Exercise: Write out exactly the lines from the start of the entries through the one that contains "SC.camera = cam", including both.

--- START Material for the task ---

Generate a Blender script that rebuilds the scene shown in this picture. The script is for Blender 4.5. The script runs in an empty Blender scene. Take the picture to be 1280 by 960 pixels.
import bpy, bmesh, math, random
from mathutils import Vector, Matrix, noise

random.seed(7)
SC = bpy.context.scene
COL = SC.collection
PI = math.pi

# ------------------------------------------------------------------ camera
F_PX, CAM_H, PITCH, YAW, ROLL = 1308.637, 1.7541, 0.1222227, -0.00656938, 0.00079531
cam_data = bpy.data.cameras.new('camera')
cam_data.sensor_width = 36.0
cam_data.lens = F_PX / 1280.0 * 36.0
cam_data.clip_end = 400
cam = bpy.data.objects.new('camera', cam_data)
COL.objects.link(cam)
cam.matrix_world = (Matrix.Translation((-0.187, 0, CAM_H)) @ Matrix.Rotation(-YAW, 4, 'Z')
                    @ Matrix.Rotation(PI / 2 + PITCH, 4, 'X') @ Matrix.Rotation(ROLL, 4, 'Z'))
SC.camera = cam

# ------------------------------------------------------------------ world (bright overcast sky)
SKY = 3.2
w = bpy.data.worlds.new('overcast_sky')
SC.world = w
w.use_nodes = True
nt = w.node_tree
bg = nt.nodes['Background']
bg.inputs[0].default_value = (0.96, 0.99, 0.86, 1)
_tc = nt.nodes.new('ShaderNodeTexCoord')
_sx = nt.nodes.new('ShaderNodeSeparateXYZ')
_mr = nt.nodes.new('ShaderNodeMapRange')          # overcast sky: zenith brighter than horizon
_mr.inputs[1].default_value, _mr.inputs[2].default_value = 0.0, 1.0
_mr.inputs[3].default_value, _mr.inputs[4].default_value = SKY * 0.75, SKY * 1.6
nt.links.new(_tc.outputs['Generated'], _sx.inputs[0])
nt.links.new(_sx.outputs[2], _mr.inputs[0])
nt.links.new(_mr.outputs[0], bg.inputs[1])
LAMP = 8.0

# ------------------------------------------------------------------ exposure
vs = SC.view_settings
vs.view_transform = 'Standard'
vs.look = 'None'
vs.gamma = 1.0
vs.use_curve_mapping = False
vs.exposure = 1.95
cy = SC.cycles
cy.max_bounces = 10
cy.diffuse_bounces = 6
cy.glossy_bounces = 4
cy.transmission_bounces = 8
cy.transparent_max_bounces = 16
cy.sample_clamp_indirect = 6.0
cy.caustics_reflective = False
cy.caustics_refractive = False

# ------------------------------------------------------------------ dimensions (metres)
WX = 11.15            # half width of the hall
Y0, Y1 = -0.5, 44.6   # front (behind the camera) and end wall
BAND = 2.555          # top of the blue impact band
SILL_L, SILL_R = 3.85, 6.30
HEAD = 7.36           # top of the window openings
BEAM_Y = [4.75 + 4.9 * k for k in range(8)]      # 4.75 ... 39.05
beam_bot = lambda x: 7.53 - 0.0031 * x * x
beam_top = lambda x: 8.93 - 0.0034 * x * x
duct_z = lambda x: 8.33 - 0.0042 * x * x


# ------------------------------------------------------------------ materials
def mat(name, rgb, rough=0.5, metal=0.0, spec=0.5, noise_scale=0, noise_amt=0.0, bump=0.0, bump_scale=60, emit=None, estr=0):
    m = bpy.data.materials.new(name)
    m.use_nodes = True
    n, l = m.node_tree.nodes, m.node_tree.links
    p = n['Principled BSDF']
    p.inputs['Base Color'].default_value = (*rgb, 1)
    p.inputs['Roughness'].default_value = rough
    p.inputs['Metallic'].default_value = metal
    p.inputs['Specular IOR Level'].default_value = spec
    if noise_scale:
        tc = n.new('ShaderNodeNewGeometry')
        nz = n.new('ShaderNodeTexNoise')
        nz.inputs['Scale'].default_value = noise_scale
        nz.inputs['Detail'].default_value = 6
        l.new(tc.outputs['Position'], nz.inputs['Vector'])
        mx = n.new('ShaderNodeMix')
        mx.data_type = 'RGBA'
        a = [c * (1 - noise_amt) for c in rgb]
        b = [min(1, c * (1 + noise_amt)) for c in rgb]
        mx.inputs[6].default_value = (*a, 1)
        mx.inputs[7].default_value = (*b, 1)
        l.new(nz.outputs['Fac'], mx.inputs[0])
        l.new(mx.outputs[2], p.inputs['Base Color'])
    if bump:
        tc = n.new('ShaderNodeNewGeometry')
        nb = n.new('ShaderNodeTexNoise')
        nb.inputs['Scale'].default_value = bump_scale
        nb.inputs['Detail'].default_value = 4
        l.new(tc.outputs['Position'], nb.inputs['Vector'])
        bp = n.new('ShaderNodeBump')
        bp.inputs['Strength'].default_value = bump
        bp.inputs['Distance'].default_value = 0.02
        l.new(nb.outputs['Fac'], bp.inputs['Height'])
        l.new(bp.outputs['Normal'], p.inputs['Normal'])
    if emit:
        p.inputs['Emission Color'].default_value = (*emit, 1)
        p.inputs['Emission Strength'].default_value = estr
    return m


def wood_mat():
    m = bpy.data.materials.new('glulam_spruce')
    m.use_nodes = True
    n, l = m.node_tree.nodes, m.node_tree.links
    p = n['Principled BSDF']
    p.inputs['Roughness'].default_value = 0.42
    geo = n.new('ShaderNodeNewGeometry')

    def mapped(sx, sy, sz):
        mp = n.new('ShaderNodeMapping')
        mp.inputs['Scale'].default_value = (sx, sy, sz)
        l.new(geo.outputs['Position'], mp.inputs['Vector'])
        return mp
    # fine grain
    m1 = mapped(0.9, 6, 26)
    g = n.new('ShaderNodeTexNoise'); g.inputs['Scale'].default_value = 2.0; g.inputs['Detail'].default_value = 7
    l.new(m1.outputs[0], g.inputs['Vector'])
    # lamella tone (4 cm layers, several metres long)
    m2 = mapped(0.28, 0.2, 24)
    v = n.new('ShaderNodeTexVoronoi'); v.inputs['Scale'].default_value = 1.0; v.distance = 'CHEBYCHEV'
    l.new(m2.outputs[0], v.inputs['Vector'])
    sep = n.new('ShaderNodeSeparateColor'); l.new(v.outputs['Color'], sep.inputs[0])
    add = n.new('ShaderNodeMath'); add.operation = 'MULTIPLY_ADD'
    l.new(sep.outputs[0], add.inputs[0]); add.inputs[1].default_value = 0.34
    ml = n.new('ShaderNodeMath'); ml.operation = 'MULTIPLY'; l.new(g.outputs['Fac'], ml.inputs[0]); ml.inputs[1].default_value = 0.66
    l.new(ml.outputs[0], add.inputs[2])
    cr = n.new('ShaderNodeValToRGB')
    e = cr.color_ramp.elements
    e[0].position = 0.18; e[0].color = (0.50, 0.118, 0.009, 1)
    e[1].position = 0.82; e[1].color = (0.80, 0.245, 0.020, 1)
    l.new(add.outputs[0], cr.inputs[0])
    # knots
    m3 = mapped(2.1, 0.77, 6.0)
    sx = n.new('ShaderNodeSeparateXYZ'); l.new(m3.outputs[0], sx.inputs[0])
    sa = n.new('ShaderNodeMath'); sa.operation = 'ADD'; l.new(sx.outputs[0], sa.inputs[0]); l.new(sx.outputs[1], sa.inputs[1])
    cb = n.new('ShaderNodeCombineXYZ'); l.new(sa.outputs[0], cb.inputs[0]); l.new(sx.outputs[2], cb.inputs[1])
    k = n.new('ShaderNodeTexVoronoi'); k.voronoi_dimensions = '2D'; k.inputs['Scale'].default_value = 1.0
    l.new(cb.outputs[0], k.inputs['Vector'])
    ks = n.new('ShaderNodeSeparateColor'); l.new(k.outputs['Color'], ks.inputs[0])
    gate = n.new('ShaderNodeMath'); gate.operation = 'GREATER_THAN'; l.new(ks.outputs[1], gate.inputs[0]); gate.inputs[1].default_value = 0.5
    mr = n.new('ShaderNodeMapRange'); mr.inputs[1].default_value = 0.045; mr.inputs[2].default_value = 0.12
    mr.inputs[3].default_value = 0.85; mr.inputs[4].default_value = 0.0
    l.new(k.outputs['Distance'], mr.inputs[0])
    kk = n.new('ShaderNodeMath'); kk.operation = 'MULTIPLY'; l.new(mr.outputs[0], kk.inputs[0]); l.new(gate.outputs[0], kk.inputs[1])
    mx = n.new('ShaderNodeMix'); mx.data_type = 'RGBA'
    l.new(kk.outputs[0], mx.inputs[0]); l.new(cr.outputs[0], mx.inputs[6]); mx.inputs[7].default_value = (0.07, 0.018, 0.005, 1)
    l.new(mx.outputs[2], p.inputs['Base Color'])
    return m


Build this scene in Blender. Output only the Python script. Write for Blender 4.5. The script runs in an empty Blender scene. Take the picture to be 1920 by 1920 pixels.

--- END Material for the task ---

Finished task:
Generate a Blender script that rebuilds the scene shown in this picture. The script is for Blender 4.5. The script runs in an empty Blender scene. Take the picture to be 1280 by 960 pixels.
import bpy, bmesh, math, random
from mathutils import Vector, Matrix, noise

random.seed(7)
SC = bpy.context.scene
COL = SC.collection
PI = math.pi

# ------------------------------------------------------------------ camera
F_PX, CAM_H, PITCH, YAW, ROLL = 1308.637, 1.7541, 0.1222227, -0.00656938, 0.00079531
cam_data = bpy.data.cameras.new('camera')
cam_data.sensor_width = 36.0
cam_data.lens = F_PX / 1280.0 * 36.0
cam_data.clip_end = 400
cam = bpy.data.objects.new('camera', cam_data)
COL.objects.link(cam)
cam.matrix_world = (Matrix.Translation((-0.187, 0, CAM_H)) @ Matrix.Rotation(-YAW, 4, 'Z')
                    @ Matrix.Rotation(PI / 2 + PITCH, 4, 'X') @ Matrix.Rotation(ROLL, 4, 'Z'))
SC.camera = cam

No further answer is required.